● TO DO
Extract the first line through the line containing "s.te = b + r" from the listing below, exactly as written.

● DATA PROVIDED
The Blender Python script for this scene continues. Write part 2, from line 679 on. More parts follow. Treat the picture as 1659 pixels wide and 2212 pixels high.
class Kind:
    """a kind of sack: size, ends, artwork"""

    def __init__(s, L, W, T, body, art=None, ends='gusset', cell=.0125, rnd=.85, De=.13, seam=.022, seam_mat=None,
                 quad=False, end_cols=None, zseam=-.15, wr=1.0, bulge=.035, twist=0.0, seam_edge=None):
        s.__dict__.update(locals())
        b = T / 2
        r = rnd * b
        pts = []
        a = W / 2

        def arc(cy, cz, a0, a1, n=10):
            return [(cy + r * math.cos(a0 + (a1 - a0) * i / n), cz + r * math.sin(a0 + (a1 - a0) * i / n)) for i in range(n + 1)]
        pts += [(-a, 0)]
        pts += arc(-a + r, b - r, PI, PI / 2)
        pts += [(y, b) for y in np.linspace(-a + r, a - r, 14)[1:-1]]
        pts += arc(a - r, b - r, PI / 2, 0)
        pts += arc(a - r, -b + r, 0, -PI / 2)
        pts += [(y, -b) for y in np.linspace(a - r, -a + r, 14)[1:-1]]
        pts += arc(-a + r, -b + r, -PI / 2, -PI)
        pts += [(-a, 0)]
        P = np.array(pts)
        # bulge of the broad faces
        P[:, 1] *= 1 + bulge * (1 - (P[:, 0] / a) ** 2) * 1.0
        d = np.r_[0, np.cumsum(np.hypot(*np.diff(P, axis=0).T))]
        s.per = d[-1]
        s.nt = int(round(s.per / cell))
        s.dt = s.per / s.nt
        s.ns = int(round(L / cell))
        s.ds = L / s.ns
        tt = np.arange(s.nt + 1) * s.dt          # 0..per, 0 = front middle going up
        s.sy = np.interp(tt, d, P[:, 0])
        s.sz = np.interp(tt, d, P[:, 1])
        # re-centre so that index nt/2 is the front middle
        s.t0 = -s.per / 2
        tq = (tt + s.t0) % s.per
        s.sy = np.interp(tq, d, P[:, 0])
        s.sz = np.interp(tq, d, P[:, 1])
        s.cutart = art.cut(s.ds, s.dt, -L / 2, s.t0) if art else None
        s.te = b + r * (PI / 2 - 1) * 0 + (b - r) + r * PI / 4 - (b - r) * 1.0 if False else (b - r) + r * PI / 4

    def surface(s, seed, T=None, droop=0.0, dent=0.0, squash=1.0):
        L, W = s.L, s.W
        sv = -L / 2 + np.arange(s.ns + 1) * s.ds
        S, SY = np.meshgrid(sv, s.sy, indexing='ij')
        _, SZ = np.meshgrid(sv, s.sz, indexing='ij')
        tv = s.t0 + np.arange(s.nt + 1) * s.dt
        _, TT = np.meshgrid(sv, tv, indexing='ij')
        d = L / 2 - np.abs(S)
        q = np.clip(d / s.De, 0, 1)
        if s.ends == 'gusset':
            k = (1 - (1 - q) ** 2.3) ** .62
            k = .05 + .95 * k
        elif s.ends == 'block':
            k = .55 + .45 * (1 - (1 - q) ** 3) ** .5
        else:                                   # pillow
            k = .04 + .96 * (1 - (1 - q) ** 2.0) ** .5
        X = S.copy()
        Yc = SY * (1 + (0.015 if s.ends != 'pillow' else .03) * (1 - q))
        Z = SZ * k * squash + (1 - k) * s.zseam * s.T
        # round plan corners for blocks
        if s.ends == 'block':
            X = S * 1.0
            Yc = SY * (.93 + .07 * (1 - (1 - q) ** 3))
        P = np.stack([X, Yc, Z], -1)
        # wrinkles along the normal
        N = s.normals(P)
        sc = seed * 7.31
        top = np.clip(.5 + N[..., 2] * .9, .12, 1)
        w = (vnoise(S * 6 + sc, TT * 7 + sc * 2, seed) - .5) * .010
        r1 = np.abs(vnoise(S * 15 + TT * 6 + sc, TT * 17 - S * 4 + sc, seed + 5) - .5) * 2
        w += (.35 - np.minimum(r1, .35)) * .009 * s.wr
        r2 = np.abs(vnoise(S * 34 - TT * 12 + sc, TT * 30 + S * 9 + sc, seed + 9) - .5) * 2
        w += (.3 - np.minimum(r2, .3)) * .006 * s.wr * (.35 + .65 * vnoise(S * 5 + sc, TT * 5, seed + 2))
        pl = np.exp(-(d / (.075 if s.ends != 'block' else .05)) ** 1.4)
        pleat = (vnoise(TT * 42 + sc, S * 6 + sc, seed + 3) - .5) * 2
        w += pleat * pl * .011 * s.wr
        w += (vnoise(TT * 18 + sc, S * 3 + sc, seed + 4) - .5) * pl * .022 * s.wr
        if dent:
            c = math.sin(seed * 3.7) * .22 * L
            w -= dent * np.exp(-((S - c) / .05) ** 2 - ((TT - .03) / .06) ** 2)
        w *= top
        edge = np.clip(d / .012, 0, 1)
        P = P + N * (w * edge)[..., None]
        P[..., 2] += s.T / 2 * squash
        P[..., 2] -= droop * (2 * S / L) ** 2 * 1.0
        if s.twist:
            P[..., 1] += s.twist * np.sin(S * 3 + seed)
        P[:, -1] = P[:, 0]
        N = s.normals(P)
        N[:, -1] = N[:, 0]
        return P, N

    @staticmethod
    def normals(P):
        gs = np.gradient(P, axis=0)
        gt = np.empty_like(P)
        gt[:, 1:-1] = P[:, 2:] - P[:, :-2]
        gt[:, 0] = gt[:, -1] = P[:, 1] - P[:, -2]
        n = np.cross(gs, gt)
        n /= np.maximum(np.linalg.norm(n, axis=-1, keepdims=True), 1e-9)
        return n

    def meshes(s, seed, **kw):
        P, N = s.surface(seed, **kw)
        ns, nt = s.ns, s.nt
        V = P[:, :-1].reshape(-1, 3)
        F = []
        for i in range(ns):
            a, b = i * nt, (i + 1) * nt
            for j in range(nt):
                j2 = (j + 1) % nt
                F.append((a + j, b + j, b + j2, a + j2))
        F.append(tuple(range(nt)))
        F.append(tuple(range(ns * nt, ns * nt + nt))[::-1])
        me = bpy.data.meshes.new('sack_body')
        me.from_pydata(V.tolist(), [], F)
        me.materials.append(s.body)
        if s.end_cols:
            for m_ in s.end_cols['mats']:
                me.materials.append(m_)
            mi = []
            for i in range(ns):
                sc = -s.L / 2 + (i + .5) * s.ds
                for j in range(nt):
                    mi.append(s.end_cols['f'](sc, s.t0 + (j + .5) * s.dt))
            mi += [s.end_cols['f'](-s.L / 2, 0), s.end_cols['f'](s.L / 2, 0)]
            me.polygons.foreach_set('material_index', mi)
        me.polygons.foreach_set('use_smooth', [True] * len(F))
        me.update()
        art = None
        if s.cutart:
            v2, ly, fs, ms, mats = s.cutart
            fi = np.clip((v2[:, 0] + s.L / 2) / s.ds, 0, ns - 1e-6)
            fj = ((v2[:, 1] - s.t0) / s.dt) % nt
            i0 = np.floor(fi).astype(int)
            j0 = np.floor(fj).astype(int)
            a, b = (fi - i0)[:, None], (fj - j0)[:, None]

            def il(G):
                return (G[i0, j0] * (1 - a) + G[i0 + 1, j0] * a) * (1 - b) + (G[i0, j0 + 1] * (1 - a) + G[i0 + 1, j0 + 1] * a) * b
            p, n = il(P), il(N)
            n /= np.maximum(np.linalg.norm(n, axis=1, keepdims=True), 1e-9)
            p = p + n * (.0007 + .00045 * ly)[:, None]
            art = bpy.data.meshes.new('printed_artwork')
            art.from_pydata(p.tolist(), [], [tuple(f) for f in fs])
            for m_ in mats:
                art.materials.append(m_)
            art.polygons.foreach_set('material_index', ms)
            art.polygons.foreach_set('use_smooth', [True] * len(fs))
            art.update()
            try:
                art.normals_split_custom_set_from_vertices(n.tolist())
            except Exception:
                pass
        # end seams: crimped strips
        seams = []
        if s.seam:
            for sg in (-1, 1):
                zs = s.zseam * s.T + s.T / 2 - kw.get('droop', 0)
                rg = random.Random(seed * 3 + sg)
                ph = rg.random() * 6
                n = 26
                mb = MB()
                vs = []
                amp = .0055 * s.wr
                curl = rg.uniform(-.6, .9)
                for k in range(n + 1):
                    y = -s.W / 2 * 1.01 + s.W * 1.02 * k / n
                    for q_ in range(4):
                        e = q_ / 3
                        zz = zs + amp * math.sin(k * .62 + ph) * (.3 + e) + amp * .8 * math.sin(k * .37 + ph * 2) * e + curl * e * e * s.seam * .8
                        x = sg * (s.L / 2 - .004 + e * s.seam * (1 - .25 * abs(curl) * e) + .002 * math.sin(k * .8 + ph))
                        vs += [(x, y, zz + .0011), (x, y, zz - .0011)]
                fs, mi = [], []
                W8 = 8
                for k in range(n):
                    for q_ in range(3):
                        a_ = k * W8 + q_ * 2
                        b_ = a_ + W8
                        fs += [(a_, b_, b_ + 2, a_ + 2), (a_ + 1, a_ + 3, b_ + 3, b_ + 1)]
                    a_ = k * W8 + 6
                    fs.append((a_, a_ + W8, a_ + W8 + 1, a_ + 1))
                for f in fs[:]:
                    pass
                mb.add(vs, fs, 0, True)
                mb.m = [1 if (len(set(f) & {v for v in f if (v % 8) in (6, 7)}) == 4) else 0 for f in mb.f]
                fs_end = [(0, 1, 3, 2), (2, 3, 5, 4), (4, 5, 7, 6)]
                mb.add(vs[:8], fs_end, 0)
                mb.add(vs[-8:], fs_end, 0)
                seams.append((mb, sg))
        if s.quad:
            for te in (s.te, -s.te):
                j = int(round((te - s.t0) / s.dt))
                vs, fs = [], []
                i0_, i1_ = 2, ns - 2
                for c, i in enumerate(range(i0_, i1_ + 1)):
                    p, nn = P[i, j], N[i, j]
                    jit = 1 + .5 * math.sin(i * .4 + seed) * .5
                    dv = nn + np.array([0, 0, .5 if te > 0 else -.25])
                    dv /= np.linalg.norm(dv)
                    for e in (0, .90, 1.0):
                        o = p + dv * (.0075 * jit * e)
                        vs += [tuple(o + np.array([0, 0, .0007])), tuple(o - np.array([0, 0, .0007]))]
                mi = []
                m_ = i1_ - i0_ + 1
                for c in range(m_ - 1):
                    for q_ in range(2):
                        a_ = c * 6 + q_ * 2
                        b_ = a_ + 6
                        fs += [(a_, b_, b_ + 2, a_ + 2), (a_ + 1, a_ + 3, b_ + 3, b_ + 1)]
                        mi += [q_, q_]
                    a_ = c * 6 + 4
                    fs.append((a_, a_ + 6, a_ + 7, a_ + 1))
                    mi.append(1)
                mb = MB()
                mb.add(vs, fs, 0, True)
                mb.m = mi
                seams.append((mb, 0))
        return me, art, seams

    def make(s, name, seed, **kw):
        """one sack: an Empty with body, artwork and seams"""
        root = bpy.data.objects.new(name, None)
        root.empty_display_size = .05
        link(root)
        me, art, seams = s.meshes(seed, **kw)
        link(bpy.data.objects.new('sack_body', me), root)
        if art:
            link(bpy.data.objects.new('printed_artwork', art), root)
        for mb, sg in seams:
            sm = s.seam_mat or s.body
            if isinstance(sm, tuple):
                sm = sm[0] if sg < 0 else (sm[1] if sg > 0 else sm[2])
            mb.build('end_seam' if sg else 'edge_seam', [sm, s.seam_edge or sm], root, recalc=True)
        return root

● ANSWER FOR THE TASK
The Blender Python script for this scene continues. Write part 2, from line 679 on. More parts follow. Treat the picture as 1659 pixels wide and 2212 pixels high.
class Kind:
    """a kind of sack: size, ends, artwork"""

    def __init__(s, L, W, T, body, art=None, ends='gusset', cell=.0125, rnd=.85, De=.13, seam=.022, seam_mat=None,
                 quad=False, end_cols=None, zseam=-.15, wr=1.0, bulge=.035, twist=0.0, seam_edge=None):
        s.__dict__.update(locals())
        b = T / 2
        r = rnd * b
        pts = []
        a = W / 2

        def arc(cy, cz, a0, a1, n=10):
            return [(cy + r * math.cos(a0 + (a1 - a0) * i / n), cz + r * math.sin(a0 + (a1 - a0) * i / n)) for i in range(n + 1)]
        pts += [(-a, 0)]
        pts += arc(-a + r, b - r, PI, PI / 2)
        pts += [(y, b) for y in np.linspace(-a + r, a - r, 14)[1:-1]]
        pts += arc(a - r, b - r, PI / 2, 0)
        pts += arc(a - r, -b + r, 0, -PI / 2)
        pts += [(y, -b) for y in np.linspace(a - r, -a + r, 14)[1:-1]]
        pts += arc(-a + r, -b + r, -PI / 2, -PI)
        pts += [(-a, 0)]
        P = np.array(pts)
        # bulge of the broad faces
        P[:, 1] *= 1 + bulge * (1 - (P[:, 0] / a) ** 2) * 1.0
        d = np.r_[0, np.cumsum(np.hypot(*np.diff(P, axis=0).T))]
        s.per = d[-1]
        s.nt = int(round(s.per / cell))
        s.dt = s.per / s.nt
        s.ns = int(round(L / cell))
        s.ds = L / s.ns
        tt = np.arange(s.nt + 1) * s.dt          # 0..per, 0 = front middle going up
        s.sy = np.interp(tt, d, P[:, 0])
        s.sz = np.interp(tt, d, P[:, 1])
        # re-centre so that index nt/2 is the front middle
        s.t0 = -s.per / 2
        tq = (tt + s.t0) % s.per
        s.sy = np.interp(tq, d, P[:, 0])
        s.sz = np.interp(tq, d, P[:, 1])
        s.cutart = art.cut(s.ds, s.dt, -L / 2, s.t0) if art else None
        s.te = b + r * (PI / 2 - 1) * 0 + (b - r) + r * PI / 4 - (b - r) * 1.0 if False else (b - r) + r * PI / 4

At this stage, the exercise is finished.